The strike of 1994-95, resulting in no World Series in 1994, destroyed fan trust in the game. A trust that took years to return. The owners unsuccessfully sought a salary cap and nearly started a 1995 season with replacement players before the courts got involved and decided a season was to be played with the real MLB players until a new agreement could be reached.
(The current CBA runs through the 2026 season, and the winds do not look friendly to what comes after that expires.)
More presently, we have heard the owners’ punching bag, Rob Manfred, trying to make suggestions for making the game more exciting. Manfred did help a few years ago with the creation of a pitch clock, which has incredibly reduced the length of games. But he has still made suggestions for differing the on-field product. None of them are very good. But before you get angry at having a golden hitter rule, step back and breathe momentarily.
It’s all just a distraction. A ploy to get you to look away from the real problem, the owners. They put these ridiculous ideas out there just so you forget about your ownership problems for a few minutes.

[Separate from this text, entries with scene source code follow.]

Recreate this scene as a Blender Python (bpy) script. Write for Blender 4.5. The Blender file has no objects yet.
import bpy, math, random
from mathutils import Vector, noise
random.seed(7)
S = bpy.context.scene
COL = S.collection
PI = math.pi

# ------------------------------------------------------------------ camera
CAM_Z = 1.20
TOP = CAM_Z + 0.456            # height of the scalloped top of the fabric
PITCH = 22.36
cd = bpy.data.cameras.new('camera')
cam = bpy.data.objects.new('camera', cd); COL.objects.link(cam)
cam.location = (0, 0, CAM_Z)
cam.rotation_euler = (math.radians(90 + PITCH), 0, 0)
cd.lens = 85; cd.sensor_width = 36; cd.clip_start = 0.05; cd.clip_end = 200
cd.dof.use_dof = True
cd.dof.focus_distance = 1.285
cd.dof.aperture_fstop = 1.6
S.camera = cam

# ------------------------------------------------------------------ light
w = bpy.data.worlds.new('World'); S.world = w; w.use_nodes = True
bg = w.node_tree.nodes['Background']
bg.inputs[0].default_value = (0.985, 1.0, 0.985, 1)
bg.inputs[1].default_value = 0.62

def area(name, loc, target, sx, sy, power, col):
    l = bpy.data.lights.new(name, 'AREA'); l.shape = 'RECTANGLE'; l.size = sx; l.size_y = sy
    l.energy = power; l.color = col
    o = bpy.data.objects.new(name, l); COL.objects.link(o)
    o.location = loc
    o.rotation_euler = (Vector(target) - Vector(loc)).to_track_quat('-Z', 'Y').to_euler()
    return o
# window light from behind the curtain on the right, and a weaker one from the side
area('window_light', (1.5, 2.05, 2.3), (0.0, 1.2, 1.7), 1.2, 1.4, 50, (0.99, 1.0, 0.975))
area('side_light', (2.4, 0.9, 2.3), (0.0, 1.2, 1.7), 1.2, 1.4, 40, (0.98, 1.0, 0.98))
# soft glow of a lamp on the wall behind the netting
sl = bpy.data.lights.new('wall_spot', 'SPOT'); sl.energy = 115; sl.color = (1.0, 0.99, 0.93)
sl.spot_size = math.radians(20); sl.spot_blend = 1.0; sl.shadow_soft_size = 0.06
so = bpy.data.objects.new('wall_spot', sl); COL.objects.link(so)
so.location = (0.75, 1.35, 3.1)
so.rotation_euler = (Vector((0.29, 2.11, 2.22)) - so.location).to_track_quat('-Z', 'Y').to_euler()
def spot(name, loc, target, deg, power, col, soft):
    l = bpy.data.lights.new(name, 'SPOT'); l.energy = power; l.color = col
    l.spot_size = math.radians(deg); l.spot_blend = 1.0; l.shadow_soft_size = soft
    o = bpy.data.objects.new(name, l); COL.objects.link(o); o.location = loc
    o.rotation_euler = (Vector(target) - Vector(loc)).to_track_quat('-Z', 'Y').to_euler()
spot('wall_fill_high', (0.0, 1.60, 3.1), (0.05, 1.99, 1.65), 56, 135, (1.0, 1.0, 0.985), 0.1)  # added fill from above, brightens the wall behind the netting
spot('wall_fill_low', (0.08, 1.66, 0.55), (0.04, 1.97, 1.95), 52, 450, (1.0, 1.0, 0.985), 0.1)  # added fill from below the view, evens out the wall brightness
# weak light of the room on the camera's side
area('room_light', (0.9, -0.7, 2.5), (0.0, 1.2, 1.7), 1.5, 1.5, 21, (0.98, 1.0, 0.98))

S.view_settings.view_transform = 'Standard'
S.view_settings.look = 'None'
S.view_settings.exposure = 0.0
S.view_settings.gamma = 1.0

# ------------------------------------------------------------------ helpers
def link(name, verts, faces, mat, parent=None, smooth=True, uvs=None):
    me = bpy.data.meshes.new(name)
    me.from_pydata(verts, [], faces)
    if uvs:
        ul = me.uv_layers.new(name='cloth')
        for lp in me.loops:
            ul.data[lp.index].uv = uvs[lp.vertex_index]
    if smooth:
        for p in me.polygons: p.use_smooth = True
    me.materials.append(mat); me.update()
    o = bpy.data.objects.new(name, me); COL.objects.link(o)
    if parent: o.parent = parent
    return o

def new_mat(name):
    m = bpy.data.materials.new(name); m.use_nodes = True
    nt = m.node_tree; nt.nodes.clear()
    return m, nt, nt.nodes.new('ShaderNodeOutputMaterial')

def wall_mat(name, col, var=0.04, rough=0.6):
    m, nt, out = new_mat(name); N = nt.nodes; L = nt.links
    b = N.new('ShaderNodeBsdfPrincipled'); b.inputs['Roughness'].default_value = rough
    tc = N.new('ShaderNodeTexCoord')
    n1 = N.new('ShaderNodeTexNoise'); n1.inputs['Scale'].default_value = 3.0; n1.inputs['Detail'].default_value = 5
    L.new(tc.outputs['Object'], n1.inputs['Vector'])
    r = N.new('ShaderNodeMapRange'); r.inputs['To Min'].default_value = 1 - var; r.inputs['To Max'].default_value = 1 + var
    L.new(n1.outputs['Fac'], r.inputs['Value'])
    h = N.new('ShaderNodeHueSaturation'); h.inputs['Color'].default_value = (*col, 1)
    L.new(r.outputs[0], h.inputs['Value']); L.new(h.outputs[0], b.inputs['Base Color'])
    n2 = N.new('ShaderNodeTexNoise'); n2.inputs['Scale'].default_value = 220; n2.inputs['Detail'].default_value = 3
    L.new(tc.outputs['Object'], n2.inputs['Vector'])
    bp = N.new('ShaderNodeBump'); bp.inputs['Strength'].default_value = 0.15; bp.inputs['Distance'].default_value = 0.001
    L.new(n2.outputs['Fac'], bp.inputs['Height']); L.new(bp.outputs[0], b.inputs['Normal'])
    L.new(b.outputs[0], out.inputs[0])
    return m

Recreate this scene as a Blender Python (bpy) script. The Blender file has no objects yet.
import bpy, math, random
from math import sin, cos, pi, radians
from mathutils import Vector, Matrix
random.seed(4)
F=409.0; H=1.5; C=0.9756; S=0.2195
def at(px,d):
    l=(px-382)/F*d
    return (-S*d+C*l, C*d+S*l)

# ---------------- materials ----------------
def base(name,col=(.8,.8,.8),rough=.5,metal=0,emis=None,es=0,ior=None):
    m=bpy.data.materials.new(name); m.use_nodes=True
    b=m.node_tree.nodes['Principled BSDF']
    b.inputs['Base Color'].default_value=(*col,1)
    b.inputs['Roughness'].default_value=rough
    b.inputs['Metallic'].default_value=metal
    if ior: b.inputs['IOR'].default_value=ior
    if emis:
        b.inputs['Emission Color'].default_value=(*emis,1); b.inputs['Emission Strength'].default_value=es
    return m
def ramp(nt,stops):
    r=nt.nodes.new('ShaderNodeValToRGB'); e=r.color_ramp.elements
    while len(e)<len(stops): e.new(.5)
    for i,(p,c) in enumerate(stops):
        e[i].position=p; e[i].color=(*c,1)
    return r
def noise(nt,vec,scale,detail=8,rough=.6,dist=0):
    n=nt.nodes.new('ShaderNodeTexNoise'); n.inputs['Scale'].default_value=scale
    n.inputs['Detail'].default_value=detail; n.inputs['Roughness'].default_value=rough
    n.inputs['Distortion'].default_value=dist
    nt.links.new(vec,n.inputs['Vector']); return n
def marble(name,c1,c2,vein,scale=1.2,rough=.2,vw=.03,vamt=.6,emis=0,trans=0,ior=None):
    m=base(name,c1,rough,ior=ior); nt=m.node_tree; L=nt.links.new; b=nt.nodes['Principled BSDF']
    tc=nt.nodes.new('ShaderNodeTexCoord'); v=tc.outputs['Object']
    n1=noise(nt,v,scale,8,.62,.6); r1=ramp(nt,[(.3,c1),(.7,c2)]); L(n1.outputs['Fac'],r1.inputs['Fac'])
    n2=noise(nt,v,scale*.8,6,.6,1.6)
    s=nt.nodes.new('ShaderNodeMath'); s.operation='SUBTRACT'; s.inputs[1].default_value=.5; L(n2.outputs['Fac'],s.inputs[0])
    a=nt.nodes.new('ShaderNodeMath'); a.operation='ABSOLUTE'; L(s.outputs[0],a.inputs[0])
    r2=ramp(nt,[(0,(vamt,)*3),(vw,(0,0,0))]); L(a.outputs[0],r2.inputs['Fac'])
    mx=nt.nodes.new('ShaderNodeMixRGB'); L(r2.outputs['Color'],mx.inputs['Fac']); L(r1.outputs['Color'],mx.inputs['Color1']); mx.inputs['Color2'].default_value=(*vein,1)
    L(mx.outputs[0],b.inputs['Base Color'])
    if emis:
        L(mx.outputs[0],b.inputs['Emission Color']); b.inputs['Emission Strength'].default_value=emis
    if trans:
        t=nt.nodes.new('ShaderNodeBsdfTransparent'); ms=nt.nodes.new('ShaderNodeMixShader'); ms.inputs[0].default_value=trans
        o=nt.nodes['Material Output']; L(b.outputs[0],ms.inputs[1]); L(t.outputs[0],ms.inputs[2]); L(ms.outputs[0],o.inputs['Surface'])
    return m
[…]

“Baseball is a public trust,” once said the former MLB commissioner Peter Ueberroth. He also said (at different times), “The integrity of the game is everything.” But Ueberroth also had his hands in the collusion of the 80s, so maybe he was talking out of his rear.
Those quotes remain paramount right now. Baseball teams are not being navigated as a public trust and how can we fully have integrity of the game when owners simply refuse to put their best foot forward?
The game is as entertaining as ever on the field. Aaron Judge and Ohtani continue to hit moonshots year after year. Pitchers like Skenes throw ungodly pitches with movement and high velocity. We also have players like Bobby Witt and Elly De La Cruz, who look to be 30/30 players on an annual basis.
But if owners won’t invest in their on-field product, or at least retain the talent they brought up through the farm system themselves, how much fun will baseball be when the best players end up on the same five teams?
Owners whined about how much the Dodgers spent on players over the offseason. They should zip it and look in the mirror. It’s not the Dodgers’ fault no one else wants to sign star players. It’s their own fault.
They are the problem. They will continue to be the problem until they change.
Don’t let anyone or anything make you think otherwise.